Bahse konu otoriter zihniyet ve yönetim şekilleri, devletin gündelik yaşamın her alanını kontrol altına alma, kurallarını belirleme ve bu kurallar dışında kalanları cezalandırmak suretiyle toplum üzerindeki tahakkümlerini korumak derdindedirler. Gündelik yaşamın kontrol ve kurgusunu ele alma aracı olarak insanların bedenlerine yapılan müdahale listenin başında gelmektedir. Ne giyileceğinden, nasıl davranılacağına, özel yaşamdan, eğitim, sosyal ve iş hayatının dahi nasıl şekilleneceğine karar veren otoriter yapı, bu mühendisliği çoğu zaman dini değerleri üzerinden yapar. Daha açık söylemek gerekirse dini, kendi meşruiyetinin sürdürülebilirliği için kullanır. Bunun da insanlık tarihinde sayısız örneği vardır.

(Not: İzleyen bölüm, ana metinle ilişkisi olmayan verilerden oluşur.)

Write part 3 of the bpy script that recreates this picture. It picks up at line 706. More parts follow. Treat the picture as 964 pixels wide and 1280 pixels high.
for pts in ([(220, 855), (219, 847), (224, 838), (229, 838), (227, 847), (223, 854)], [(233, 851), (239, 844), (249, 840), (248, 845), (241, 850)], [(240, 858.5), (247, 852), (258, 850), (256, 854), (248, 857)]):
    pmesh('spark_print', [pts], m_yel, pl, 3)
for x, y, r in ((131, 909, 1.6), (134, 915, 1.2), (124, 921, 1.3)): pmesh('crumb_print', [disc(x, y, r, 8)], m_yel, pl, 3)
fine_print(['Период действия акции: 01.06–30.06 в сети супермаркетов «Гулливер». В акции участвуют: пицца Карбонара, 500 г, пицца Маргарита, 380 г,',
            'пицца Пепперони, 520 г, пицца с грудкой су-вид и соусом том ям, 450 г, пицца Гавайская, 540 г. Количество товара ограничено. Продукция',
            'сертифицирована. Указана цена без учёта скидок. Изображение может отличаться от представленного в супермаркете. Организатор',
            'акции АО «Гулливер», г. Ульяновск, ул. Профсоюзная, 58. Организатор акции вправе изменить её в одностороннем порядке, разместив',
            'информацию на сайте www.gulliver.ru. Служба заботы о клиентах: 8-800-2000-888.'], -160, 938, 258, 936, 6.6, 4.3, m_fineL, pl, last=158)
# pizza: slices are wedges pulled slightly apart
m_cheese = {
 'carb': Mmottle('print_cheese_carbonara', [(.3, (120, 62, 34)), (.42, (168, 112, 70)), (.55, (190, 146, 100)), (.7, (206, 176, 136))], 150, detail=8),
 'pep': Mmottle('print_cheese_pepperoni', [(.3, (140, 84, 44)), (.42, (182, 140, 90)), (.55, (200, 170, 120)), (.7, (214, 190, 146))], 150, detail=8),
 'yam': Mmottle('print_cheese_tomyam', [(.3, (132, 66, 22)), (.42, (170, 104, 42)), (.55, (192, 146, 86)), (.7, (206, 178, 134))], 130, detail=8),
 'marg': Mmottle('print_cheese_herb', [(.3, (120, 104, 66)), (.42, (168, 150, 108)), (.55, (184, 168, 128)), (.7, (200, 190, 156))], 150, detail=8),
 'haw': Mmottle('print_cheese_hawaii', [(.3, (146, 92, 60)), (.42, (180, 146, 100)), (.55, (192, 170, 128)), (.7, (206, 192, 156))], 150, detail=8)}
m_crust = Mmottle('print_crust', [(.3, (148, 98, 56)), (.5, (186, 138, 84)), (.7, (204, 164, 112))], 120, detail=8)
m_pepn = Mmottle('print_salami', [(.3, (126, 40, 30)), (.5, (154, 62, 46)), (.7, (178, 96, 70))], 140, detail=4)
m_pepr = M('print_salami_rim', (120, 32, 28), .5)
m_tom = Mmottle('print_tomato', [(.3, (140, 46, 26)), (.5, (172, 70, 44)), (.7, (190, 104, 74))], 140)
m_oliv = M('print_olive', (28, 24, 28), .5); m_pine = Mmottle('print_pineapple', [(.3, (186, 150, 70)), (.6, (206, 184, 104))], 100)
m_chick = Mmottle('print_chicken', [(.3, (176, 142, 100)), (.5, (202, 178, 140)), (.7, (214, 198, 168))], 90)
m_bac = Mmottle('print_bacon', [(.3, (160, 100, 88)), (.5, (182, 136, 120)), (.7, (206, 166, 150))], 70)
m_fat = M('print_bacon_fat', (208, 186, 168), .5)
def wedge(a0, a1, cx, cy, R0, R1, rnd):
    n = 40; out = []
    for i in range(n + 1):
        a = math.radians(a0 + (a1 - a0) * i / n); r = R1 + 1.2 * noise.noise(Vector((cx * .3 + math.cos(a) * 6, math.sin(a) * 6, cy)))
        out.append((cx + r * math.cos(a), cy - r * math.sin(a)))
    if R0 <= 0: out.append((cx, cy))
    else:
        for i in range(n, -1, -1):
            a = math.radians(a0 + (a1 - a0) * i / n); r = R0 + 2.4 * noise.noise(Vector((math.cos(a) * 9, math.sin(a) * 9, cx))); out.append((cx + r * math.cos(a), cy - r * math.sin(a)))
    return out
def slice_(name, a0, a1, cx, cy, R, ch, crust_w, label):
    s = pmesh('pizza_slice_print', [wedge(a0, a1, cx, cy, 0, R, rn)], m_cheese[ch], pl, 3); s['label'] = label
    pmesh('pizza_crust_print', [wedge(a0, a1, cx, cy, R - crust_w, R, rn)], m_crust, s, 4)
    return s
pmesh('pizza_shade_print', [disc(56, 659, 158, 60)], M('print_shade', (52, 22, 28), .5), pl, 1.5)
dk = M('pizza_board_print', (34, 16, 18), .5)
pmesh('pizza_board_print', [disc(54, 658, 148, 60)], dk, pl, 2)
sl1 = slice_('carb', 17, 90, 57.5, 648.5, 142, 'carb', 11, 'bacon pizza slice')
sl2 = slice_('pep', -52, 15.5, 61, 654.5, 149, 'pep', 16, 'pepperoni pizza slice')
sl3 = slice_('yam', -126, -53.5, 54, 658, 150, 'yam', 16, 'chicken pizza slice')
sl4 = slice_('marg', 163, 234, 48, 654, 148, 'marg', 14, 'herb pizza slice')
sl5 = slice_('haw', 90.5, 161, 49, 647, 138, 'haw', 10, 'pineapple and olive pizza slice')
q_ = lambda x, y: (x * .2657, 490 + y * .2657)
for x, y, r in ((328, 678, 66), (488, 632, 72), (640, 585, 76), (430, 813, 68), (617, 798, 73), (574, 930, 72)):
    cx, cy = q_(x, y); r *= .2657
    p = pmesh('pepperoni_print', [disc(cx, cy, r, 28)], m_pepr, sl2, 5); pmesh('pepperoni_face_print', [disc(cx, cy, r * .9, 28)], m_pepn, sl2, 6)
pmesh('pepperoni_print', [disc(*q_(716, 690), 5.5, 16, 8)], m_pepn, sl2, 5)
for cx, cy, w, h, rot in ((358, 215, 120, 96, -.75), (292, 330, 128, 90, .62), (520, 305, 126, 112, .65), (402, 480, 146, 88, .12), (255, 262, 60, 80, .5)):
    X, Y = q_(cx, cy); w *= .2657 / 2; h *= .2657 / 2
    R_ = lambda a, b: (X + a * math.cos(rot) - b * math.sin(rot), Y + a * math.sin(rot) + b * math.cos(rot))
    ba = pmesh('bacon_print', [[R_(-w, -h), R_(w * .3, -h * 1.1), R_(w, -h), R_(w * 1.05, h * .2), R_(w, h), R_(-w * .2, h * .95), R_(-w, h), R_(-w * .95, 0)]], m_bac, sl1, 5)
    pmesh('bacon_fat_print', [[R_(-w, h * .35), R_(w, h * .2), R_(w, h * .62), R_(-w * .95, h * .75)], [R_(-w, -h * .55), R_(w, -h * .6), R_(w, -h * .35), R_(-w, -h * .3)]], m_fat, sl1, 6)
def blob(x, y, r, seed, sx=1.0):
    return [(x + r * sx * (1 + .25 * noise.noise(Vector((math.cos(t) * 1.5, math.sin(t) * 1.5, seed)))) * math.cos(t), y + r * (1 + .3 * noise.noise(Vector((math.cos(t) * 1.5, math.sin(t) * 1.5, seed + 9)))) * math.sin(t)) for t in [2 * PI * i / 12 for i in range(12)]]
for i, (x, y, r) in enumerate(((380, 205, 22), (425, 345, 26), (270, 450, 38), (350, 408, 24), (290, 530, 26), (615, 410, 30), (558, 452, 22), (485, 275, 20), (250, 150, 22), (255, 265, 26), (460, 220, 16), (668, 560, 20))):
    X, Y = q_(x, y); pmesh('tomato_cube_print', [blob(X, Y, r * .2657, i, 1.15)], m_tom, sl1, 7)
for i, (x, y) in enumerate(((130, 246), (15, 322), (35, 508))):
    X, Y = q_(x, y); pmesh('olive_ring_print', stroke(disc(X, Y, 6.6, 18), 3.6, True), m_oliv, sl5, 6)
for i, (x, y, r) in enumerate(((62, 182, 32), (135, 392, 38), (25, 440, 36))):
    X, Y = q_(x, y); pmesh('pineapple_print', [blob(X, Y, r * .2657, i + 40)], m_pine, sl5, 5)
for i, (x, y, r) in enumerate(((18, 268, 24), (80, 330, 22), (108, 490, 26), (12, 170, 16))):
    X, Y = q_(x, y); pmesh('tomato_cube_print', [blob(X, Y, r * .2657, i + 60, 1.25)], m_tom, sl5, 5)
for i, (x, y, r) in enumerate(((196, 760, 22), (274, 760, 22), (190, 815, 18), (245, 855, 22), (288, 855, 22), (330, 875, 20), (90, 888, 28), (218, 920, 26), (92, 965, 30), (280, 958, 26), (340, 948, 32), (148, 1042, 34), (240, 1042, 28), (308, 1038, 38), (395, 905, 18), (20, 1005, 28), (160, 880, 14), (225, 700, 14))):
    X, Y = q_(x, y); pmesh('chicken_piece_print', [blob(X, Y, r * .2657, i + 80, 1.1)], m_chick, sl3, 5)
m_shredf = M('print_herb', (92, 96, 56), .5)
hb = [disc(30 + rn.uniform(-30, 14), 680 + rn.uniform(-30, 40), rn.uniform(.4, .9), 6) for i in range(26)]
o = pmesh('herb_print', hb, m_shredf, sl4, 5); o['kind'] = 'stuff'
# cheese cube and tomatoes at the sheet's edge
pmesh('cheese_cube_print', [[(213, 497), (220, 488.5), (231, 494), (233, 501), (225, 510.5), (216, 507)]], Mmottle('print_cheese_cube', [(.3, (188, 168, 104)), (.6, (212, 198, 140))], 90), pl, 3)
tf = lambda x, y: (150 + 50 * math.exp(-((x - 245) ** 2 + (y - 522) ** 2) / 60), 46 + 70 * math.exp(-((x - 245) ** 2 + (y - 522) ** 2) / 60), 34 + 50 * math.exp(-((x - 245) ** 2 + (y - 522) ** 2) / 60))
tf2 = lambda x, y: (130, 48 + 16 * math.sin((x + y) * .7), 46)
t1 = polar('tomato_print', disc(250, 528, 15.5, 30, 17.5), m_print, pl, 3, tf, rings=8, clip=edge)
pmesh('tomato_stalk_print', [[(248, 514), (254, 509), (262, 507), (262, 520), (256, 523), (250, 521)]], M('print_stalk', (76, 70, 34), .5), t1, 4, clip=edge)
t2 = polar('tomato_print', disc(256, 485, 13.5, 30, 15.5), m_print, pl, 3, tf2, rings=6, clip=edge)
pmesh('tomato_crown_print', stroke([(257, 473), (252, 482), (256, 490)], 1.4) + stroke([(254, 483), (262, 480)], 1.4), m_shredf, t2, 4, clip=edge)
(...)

Bu genel zeminden yola çıkarak bir süreden beridir, ülkemizin laik, demokratik, özgür, eşitlikçi dokusunu için verilen onca mücadelenin değersizleştirildiği, yok sayıldığı, kimliğinin önemsizleştirildiği bir dizi olaylar zincirine şahit oluyoruz. Yaşanan bu olayları siyasi bir toplum mühendisliğinin parçası olarak görüyor, esasen gerici ve toplumsal değerleri tehdit eden bu gelişmeler karşısında yüzeysel değil kök nedenleri gözden kaçırmadan ortak mücadele edilmesi gereğine bir kez daha dikkat çekmek istiyoruz”.